If you're deep in retirement savings catch-up mode, you'll soon want to be making more than $25 or $50 IRA or 401(k) contributions. To that end, review your spending and see where you can cut back.
This does not mean that you can no longer take vacations, have dinner at restaurants, or keep your lawn service if it saves you a lot of time each week. It just means you have to plan your spending on extras like these with the goal of freeing up more money for your long-term savings.
Many people find that it's actually easier to work more than cut back on spending. If you feel similarly, then it pays to explore the gig economy and see how lucrative it could be for you.

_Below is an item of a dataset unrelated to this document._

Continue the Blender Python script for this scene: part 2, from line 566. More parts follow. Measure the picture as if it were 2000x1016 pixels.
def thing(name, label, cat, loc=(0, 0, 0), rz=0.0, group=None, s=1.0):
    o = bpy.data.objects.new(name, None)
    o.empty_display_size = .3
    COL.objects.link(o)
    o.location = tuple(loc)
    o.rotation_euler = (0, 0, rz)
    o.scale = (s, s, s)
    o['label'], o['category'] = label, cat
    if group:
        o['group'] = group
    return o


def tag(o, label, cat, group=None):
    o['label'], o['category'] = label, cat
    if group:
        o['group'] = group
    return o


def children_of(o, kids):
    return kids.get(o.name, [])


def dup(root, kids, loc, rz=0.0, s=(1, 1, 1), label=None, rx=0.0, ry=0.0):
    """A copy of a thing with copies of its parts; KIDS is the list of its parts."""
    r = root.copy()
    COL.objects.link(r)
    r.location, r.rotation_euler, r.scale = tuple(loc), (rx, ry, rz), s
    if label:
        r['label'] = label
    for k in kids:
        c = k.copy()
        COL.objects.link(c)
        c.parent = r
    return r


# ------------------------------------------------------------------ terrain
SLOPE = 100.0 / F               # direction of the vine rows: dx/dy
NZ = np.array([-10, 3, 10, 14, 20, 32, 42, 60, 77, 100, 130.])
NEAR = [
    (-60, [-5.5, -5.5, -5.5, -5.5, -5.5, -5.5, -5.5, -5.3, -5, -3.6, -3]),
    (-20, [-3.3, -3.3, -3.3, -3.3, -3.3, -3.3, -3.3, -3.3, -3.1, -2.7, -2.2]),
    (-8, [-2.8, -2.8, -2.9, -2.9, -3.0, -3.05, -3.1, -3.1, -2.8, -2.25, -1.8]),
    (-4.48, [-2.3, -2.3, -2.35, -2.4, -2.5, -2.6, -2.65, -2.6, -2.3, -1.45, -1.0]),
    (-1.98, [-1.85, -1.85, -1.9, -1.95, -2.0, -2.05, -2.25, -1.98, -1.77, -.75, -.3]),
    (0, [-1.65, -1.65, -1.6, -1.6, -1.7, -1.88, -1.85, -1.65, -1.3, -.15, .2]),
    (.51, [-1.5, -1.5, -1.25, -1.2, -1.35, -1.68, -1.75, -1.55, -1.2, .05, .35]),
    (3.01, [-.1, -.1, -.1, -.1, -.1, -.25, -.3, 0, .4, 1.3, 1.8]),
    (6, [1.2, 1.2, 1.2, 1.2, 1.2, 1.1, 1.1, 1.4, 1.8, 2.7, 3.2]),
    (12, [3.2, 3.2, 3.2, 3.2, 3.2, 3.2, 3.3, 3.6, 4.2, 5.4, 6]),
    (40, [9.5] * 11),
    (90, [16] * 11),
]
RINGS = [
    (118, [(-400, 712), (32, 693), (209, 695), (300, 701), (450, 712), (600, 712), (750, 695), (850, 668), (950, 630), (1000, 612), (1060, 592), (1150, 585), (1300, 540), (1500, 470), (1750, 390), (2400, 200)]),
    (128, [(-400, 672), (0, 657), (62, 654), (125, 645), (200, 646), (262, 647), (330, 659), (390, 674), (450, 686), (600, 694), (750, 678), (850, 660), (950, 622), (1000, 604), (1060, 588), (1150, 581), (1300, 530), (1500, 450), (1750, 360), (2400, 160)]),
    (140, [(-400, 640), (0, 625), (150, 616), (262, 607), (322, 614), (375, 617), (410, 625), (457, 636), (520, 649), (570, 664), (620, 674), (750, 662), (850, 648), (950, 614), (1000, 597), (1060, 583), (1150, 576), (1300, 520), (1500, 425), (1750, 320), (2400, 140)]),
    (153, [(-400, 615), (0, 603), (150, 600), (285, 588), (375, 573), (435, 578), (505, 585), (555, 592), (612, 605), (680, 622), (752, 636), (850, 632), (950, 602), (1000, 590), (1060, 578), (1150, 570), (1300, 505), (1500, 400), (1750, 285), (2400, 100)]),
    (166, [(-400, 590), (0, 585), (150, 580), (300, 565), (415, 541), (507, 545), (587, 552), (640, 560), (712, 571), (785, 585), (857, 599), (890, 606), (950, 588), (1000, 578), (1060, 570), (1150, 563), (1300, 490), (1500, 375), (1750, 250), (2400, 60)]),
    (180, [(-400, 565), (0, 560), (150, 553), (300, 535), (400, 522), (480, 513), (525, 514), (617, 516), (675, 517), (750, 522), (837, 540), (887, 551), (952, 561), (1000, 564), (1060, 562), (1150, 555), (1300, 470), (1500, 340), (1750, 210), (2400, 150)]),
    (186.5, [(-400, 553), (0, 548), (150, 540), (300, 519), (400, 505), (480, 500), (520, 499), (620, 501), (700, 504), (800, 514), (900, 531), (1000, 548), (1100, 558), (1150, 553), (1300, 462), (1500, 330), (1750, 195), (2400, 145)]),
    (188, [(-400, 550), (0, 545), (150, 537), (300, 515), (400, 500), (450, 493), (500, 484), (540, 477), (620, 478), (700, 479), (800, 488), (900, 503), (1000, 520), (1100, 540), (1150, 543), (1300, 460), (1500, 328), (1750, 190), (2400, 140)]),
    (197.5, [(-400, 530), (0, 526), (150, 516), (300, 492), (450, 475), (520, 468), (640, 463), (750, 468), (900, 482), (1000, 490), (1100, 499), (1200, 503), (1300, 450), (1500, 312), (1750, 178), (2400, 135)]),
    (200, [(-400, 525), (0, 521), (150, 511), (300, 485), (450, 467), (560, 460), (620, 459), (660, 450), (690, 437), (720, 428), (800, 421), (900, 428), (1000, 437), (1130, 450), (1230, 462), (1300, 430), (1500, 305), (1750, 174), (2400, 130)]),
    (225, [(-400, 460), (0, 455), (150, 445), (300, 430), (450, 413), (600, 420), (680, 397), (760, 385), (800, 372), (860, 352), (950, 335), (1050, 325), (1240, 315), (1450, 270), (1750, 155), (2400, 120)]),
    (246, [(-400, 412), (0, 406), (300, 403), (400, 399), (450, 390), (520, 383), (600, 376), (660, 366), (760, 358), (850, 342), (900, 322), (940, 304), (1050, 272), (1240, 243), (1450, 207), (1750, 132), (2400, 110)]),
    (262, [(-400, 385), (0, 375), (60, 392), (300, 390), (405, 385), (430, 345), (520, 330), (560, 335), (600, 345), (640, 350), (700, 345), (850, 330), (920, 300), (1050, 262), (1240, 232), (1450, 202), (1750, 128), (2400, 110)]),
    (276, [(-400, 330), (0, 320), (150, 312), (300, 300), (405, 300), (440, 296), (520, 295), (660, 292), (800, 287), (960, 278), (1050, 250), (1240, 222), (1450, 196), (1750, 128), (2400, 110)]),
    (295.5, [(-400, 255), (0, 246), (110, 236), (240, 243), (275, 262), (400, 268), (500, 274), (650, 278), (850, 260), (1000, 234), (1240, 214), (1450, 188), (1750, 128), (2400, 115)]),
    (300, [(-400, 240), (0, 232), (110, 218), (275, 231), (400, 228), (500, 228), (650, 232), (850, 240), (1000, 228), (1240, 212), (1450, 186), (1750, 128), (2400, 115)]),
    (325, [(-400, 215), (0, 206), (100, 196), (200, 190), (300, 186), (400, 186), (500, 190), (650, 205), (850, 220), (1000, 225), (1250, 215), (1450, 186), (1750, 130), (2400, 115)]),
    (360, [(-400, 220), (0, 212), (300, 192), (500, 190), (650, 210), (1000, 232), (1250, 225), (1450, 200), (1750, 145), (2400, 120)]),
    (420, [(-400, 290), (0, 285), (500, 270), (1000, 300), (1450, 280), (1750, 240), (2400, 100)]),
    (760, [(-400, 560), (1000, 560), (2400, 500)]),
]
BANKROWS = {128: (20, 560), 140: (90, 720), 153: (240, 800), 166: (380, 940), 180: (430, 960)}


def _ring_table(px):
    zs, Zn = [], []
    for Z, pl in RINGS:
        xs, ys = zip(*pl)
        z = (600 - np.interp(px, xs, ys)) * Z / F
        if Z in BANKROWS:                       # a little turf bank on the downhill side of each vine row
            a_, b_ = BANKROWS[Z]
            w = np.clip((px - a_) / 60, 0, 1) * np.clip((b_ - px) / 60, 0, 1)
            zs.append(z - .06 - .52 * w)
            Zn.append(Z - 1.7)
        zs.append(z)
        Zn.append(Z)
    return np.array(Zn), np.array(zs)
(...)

You may find that working a side gig for four or five hours a week puts $100 or more in your pocket. Multiply that by four weeks, and suddenly, you've got $400 a month for your IRA or 401(k) without having to make potentially painful spending cuts.
You may have a certain retirement age you're aiming for. But if you're late to the savings game, delaying retirement could be a smart idea.
This doesn't mean that if you were planning to retire at 65, you now need to pledge to work until your mid-70s. But if you were aiming for a retirement age of 65, you might consider targeting 68 instead.
Yes, that does mean having to work three extra years. But it also gives you three more years to save for retirement and, just as importantly, leave your nest egg untouched a bit longer.
Plus, you should know that Social Security's full retirement age for people born in 1960 or later is 67. And if you delay your Social Security claim to age 68, your monthly benefits will get an 8% increase -- for life. That's a great way to make up for the fact that your savings balance may not be as robust as you'd like.
It's not uncommon to be behind on retirement savings. But rather than stress over it, take action. You may find that with modest yet realistic changes, you're able to make headway on your savings and salvage your retirement after all.